It’s pretty obvious that you can tell a lot about a person from the way she outfits her home or office. But what you may not know is that your own behavior can be subtly influenced by her choice of items when you’re in that space — without your even realizing it. In studying this effect, Christian Wheeler, associate professor of marketing, has found that certain types of objects can in fact elicit very specific kinds of behavior.
Wheeler and three other researchers, including Aaron Kay and Lee Ross from Stanford’s psychology department, carried out a number of studies in which they exposed individuals to objects common to the domain of business, such as boardroom tables and briefcases, while another group saw neutral objects such as kites and toothbrushes. They then gave all of the participants tasks designed to measure the degree to which they were in a cooperative or competitive frame of mind.
In every case, participants who were “primed” by seeing the business objects subsequently demonstrated that they were thinking or acting more competitively. The effect was the strongest when they had to respond in situations that were deliberately ambiguous. When questioned, however, participants denied that being exposed to business-related objects had influenced their behavior in any way.
“People are always trying to figure out how to act in any given situation, and they look to external cues to guide their behavior particularly when it’s unclear what’s expected of them,” Wheeler says. “When there aren’t a lot of explicit cues to help define a situation, we are more likely to act based on cues we pick up implicitly.” Simple exposure to business-related objects, it turns out, can activate the “cognitive components” that are associated with competitive behavior, he says.
For example, participants who had previously looked at pictures of business-relevant materials completed more word fragments, such wa_, _ight, and c__p___tive, using competition-related words — such as war (vs. was), fight (vs. tight), and competitive (vs. cooperative) — than those in the neutral condition. Such participants also evaluated an ambiguously written scenario involving two men who are undergoing a certain degree of conflict as being much more about competition than cooperation.

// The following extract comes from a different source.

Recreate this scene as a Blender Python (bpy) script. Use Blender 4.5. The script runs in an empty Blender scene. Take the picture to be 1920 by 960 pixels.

Another study transferred the effect to the real world. Participants were given $10 and asked to decide how much they were willing to share with a partner. The catch was that the partner could refuse any offer perceived to be too low, in which case neither participant would receive anything. While subjects exposed to neutral pictures generally split the money 50-50, only 33 percent of those who looked at business-related objects did, showing that they had become less cooperatively oriented. Results were similar when participants were exposed in the experiment room to actual business-related objects, such as a briefcase and an executive pen, as opposed to a backpack and a wooden pencil.
The effect was lessened, however, when the strategy game that participants were asked to play was deliberately depicted as being cooperative in nature. “This shows that when people are given an explicit context for how to behave, there is less room for business primes to exert an influence,” Wheeler explains.
“These are pretty big effects with pretty minor manipulations,” he says. The fact that participants were unaware that their behavior had been influenced even when this fact was pointed out to them in the debriefing after the experiment is also significant. “We’re simply not conscious of how many of the things all around us affect our behavior,” he notes. This can be true, he says, even if we are not simply receiving the messages through subliminal tricks such as rapid image flashing in advertising, which is designed to circumvent our conscious awareness — but when we are seeing the objects right in front of us, as the participants in the study demonstrated.
Other research has shown that words, concepts, and images can subliminally influence people’s behavior, but Wheeler’s is the first experimental work to show that objects can, as well. One implication of these studies, he notes, is that businesses may want to take a more serious look at how their office decor can be designed to encourage either competition or cooperation.